In Salvatore Giuliano, Rosi used only two professional actors, Frank Wolff (Gaspare Pisciotta) and Salvo Randone (President of the Court of Assize). The remainder of the cast was gathered from the Sicilian population. By asking the Sicilian natives to relive traumatic moments of their own history, the director was thus able to create psychodramas of overwhelming emotional impact: Giuliano’s mother wailing over his body; the procession, complete with horses and flags, across the valley of Portella della Ginestra as gunshots ring out from the surrounding hills; the roundup in Montelepre, with mothers and wives demanding that the army give them back their men; the pisciotti, imprisoned behind bars in the courthouse, standing with pride against the bourgeois system of justice.

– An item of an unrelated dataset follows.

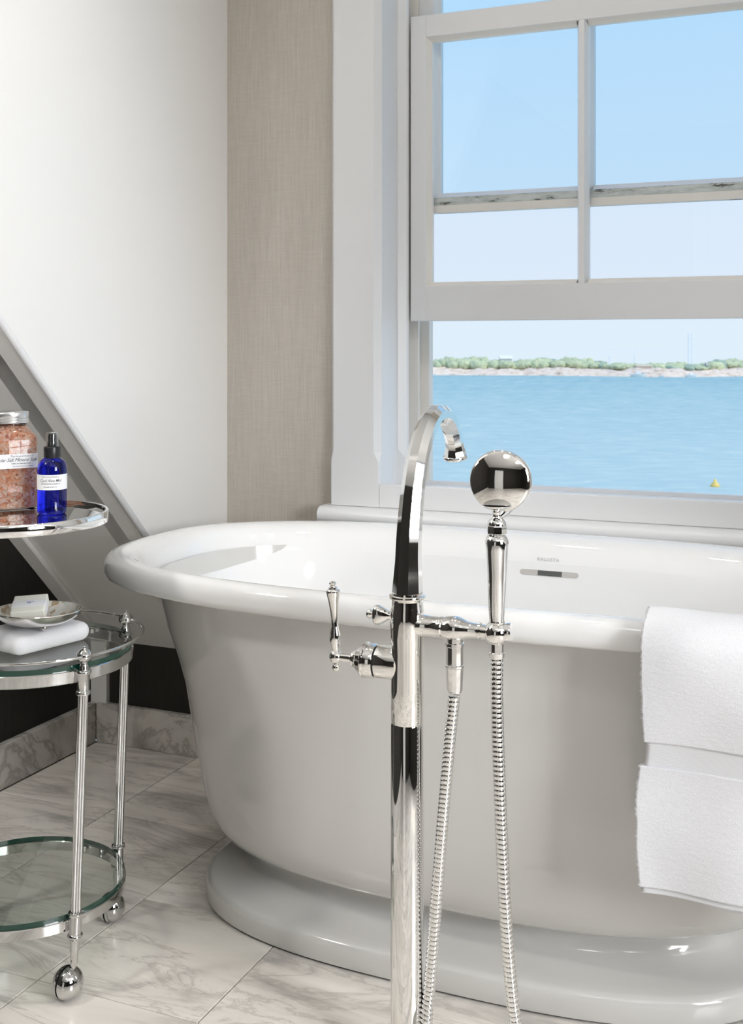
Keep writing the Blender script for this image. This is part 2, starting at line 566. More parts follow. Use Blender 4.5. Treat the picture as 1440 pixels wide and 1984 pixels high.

By analyzing a specific situation in minute detail, Rosi, through the depth of his approach, was able to give his film a universal quality. In Salvatore Giuliano one can in fact witness the opposition between the north and the south, the disinherited—those left behind in the economic development—pitted against the impersonal power of Rome as manifested in the legal system, the army, and the police. One also sees how the outcasts of the earth are manipulated and deceived by the local powers-that-be, whether Mafia or landowners. No wonder then that from the moment they appeared in the early sixties, Salvatore Giuliano and Rosi’s next film, Hands Over the City, became immediate references for fellow filmmakers such as Elio Petri and Gillo Pontecorvo, whose The Battle of Algiers was co-written by Franco Solinas, one of Rosi’s screenwriters for Salvatore Giuliano. The latter film was also a strong influence on Brazilian Cinema Novo directors such as Glauber Rocha (Black God, White Devil [Deus eo diablo na terra do sol, 1964]) and Ruy Guerra (The Guns, [Os Fuzis, 1964]), as well as on the Hungarian Miklos Jancso (The Round Up, [Szegénylegények, 1965]) or the Greek Theo Angelopoulos (The Reconstruction, [Anaparastasis, 1970]).

Salvatore Giuliano can be seen as the cast from which Rosi struck all of his subsequent films, all of them reflections on power and death, all of them chapters in the history of twentieth-century Italy, all of them acts of courage and fountains of beauty, the work of a man, a poet, and a citizen.